EXERCISE OBJECTIVE. Repeat all of the material exactly as given.

MATERIAL PROVIDED.
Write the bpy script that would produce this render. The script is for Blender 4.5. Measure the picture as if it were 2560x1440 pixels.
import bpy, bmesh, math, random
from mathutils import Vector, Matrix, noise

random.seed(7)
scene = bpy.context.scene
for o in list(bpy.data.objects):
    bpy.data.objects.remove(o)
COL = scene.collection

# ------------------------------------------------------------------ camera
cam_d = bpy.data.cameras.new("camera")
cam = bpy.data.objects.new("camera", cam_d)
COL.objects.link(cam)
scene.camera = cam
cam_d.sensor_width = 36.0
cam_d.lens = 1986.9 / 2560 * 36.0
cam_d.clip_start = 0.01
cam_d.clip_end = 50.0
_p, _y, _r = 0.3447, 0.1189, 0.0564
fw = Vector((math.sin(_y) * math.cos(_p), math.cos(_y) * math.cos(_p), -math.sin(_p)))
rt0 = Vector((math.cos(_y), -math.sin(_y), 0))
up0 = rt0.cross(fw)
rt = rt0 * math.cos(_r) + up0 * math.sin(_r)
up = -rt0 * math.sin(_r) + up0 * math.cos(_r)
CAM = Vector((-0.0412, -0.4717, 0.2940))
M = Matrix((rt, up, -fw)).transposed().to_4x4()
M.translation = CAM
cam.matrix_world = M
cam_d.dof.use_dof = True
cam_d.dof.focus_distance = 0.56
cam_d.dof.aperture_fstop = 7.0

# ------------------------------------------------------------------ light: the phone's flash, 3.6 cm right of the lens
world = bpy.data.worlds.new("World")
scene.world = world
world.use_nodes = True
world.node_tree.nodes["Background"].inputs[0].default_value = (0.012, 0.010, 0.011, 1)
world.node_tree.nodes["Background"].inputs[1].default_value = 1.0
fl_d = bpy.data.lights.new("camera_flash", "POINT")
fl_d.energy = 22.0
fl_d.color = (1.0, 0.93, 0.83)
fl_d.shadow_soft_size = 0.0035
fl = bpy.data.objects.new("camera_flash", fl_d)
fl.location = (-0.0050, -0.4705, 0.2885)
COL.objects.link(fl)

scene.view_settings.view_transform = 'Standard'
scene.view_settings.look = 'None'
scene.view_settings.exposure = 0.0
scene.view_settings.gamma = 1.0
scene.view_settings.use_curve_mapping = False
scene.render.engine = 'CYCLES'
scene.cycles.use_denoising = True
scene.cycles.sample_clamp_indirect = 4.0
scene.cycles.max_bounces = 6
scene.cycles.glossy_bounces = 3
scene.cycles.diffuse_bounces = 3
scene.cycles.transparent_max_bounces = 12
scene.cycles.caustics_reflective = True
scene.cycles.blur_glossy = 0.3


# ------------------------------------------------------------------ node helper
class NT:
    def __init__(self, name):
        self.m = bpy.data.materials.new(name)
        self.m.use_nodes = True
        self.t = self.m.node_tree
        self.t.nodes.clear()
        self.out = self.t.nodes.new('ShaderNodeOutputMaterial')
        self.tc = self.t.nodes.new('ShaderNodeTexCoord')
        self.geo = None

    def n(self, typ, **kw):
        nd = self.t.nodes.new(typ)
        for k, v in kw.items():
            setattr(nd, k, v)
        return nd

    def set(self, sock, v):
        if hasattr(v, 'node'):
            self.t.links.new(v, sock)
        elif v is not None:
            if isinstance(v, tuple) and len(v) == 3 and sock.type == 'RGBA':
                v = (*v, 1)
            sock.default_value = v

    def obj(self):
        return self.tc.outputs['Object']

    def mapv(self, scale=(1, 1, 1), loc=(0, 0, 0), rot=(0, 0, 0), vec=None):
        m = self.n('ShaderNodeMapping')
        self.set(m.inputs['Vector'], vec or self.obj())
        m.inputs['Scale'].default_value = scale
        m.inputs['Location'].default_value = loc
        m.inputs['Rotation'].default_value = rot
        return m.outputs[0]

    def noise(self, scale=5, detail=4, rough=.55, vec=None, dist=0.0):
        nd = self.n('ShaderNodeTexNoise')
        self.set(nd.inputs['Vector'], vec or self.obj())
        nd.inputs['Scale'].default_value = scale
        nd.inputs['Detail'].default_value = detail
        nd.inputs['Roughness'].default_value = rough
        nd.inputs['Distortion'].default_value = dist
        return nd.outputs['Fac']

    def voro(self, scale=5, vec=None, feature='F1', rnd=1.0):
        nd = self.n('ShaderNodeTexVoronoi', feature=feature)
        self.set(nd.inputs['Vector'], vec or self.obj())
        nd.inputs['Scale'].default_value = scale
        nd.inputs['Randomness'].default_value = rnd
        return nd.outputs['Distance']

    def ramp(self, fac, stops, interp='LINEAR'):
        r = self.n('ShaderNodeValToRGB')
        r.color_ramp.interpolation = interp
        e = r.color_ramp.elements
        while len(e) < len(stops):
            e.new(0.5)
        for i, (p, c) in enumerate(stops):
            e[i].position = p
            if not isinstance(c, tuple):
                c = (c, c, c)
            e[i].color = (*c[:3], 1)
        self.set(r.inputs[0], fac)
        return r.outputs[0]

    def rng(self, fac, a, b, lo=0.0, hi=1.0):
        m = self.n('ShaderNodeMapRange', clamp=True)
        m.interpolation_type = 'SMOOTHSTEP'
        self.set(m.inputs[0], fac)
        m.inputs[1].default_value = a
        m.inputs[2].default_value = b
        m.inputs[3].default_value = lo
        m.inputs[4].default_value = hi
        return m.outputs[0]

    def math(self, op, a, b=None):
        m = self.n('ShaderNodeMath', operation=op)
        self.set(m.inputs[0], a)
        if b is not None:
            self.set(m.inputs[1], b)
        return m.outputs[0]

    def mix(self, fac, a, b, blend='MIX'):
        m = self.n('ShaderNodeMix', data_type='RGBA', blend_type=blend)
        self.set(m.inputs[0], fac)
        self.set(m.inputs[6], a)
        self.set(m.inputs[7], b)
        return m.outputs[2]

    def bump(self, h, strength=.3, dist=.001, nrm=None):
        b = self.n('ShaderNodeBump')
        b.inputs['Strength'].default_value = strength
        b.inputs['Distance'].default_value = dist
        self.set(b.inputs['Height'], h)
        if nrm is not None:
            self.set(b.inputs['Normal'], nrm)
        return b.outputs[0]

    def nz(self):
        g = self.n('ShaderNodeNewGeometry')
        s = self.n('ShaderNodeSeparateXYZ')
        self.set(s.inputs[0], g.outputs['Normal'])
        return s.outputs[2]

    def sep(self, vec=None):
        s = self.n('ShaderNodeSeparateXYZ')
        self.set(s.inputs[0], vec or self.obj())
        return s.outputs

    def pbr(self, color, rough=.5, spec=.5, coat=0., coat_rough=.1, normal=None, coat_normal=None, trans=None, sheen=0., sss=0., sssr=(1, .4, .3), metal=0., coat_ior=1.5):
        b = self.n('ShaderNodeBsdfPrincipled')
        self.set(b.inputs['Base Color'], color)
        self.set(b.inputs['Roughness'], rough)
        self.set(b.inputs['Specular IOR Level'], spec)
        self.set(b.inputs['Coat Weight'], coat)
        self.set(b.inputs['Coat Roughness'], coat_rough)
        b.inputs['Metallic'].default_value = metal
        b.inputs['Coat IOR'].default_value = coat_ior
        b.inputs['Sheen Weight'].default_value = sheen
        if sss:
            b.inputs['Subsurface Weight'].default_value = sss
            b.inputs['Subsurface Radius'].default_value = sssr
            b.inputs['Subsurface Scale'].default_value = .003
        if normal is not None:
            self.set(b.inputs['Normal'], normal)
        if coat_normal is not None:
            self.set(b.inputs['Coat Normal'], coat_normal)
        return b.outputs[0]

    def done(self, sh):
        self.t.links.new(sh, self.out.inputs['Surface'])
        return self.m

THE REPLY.
Write the bpy script that would produce this render. The script is for Blender 4.5. Measure the picture as if it were 2560x1440 pixels.
import bpy, bmesh, math, random
from mathutils import Vector, Matrix, noise

random.seed(7)
scene = bpy.context.scene
for o in list(bpy.data.objects):
    bpy.data.objects.remove(o)
COL = scene.collection

# ------------------------------------------------------------------ camera
cam_d = bpy.data.cameras.new("camera")
cam = bpy.data.objects.new("camera", cam_d)
COL.objects.link(cam)
scene.camera = cam
cam_d.sensor_width = 36.0
cam_d.lens = 1986.9 / 2560 * 36.0
cam_d.clip_start = 0.01
cam_d.clip_end = 50.0
_p, _y, _r = 0.3447, 0.1189, 0.0564
fw = Vector((math.sin(_y) * math.cos(_p), math.cos(_y) * math.cos(_p), -math.sin(_p)))
rt0 = Vector((math.cos(_y), -math.sin(_y), 0))
up0 = rt0.cross(fw)
rt = rt0 * math.cos(_r) + up0 * math.sin(_r)
up = -rt0 * math.sin(_r) + up0 * math.cos(_r)
CAM = Vector((-0.0412, -0.4717, 0.2940))
M = Matrix((rt, up, -fw)).transposed().to_4x4()
M.translation = CAM
cam.matrix_world = M
cam_d.dof.use_dof = True
cam_d.dof.focus_distance = 0.56
cam_d.dof.aperture_fstop = 7.0

# ------------------------------------------------------------------ light: the phone's flash, 3.6 cm right of the lens
world = bpy.data.worlds.new("World")
scene.world = world
world.use_nodes = True
world.node_tree.nodes["Background"].inputs[0].default_value = (0.012, 0.010, 0.011, 1)
world.node_tree.nodes["Background"].inputs[1].default_value = 1.0
fl_d = bpy.data.lights.new("camera_flash", "POINT")
fl_d.energy = 22.0
fl_d.color = (1.0, 0.93, 0.83)
fl_d.shadow_soft_size = 0.0035
fl = bpy.data.objects.new("camera_flash", fl_d)
fl.location = (-0.0050, -0.4705, 0.2885)
COL.objects.link(fl)

scene.view_settings.view_transform = 'Standard'
scene.view_settings.look = 'None'
scene.view_settings.exposure = 0.0
scene.view_settings.gamma = 1.0
scene.view_settings.use_curve_mapping = False
scene.render.engine = 'CYCLES'
scene.cycles.use_denoising = True
scene.cycles.sample_clamp_indirect = 4.0
scene.cycles.max_bounces = 6
scene.cycles.glossy_bounces = 3
scene.cycles.diffuse_bounces = 3
scene.cycles.transparent_max_bounces = 12
scene.cycles.caustics_reflective = True
scene.cycles.blur_glossy = 0.3


# ------------------------------------------------------------------ node helper
class NT:
    def __init__(self, name):
        self.m = bpy.data.materials.new(name)
        self.m.use_nodes = True
        self.t = self.m.node_tree
        self.t.nodes.clear()
        self.out = self.t.nodes.new('ShaderNodeOutputMaterial')
        self.tc = self.t.nodes.new('ShaderNodeTexCoord')
        self.geo = None

    def n(self, typ, **kw):
        nd = self.t.nodes.new(typ)
        for k, v in kw.items():
            setattr(nd, k, v)
        return nd

    def set(self, sock, v):
        if hasattr(v, 'node'):
            self.t.links.new(v, sock)
        elif v is not None:
            if isinstance(v, tuple) and len(v) == 3 and sock.type == 'RGBA':
                v = (*v, 1)
            sock.default_value = v

    def obj(self):
        return self.tc.outputs['Object']

    def mapv(self, scale=(1, 1, 1), loc=(0, 0, 0), rot=(0, 0, 0), vec=None):
        m = self.n('ShaderNodeMapping')
        self.set(m.inputs['Vector'], vec or self.obj())
        m.inputs['Scale'].default_value = scale
        m.inputs['Location'].default_value = loc
        m.inputs['Rotation'].default_value = rot
        return m.outputs[0]

    def noise(self, scale=5, detail=4, rough=.55, vec=None, dist=0.0):
        nd = self.n('ShaderNodeTexNoise')
        self.set(nd.inputs['Vector'], vec or self.obj())
        nd.inputs['Scale'].default_value = scale
        nd.inputs['Detail'].default_value = detail
        nd.inputs['Roughness'].default_value = rough
        nd.inputs['Distortion'].default_value = dist
        return nd.outputs['Fac']

    def voro(self, scale=5, vec=None, feature='F1', rnd=1.0):
        nd = self.n('ShaderNodeTexVoronoi', feature=feature)
        self.set(nd.inputs['Vector'], vec or self.obj())
        nd.inputs['Scale'].default_value = scale
        nd.inputs['Randomness'].default_value = rnd
        return nd.outputs['Distance']

    def ramp(self, fac, stops, interp='LINEAR'):
        r = self.n('ShaderNodeValToRGB')
        r.color_ramp.interpolation = interp
        e = r.color_ramp.elements
        while len(e) < len(stops):
            e.new(0.5)
        for i, (p, c) in enumerate(stops):
            e[i].position = p
            if not isinstance(c, tuple):
                c = (c, c, c)
            e[i].color = (*c[:3], 1)
        self.set(r.inputs[0], fac)
        return r.outputs[0]

    def rng(self, fac, a, b, lo=0.0, hi=1.0):
        m = self.n('ShaderNodeMapRange', clamp=True)
        m.interpolation_type = 'SMOOTHSTEP'
        self.set(m.inputs[0], fac)
        m.inputs[1].default_value = a
        m.inputs[2].default_value = b
        m.inputs[3].default_value = lo
        m.inputs[4].default_value = hi
        return m.outputs[0]

    def math(self, op, a, b=None):
        m = self.n('ShaderNodeMath', operation=op)
        self.set(m.inputs[0], a)
        if b is not None:
            self.set(m.inputs[1], b)
        return m.outputs[0]

    def mix(self, fac, a, b, blend='MIX'):
        m = self.n('ShaderNodeMix', data_type='RGBA', blend_type=blend)
        self.set(m.inputs[0], fac)
        self.set(m.inputs[6], a)
        self.set(m.inputs[7], b)
        return m.outputs[2]

    def bump(self, h, strength=.3, dist=.001, nrm=None):
        b = self.n('ShaderNodeBump')
        b.inputs['Strength'].default_value = strength
        b.inputs['Distance'].default_value = dist
        self.set(b.inputs['Height'], h)
        if nrm is not None:
            self.set(b.inputs['Normal'], nrm)
        return b.outputs[0]

    def nz(self):
        g = self.n('ShaderNodeNewGeometry')
        s = self.n('ShaderNodeSeparateXYZ')
        self.set(s.inputs[0], g.outputs['Normal'])
        return s.outputs[2]

    def sep(self, vec=None):
        s = self.n('ShaderNodeSeparateXYZ')
        self.set(s.inputs[0], vec or self.obj())
        return s.outputs

    def pbr(self, color, rough=.5, spec=.5, coat=0., coat_rough=.1, normal=None, coat_normal=None, trans=None, sheen=0., sss=0., sssr=(1, .4, .3), metal=0., coat_ior=1.5):
        b = self.n('ShaderNodeBsdfPrincipled')
        self.set(b.inputs['Base Color'], color)
        self.set(b.inputs['Roughness'], rough)
        self.set(b.inputs['Specular IOR Level'], spec)
        self.set(b.inputs['Coat Weight'], coat)
        self.set(b.inputs['Coat Roughness'], coat_rough)
        b.inputs['Metallic'].default_value = metal
        b.inputs['Coat IOR'].default_value = coat_ior
        b.inputs['Sheen Weight'].default_value = sheen
        if sss:
            b.inputs['Subsurface Weight'].default_value = sss
            b.inputs['Subsurface Radius'].default_value = sssr
            b.inputs['Subsurface Scale'].default_value = .003
        if normal is not None:
            self.set(b.inputs['Normal'], normal)
        if coat_normal is not None:
            self.set(b.inputs['Coat Normal'], coat_normal)
        return b.outputs[0]

    def done(self, sh):
        self.t.links.new(sh, self.out.inputs['Surface'])
        return self.m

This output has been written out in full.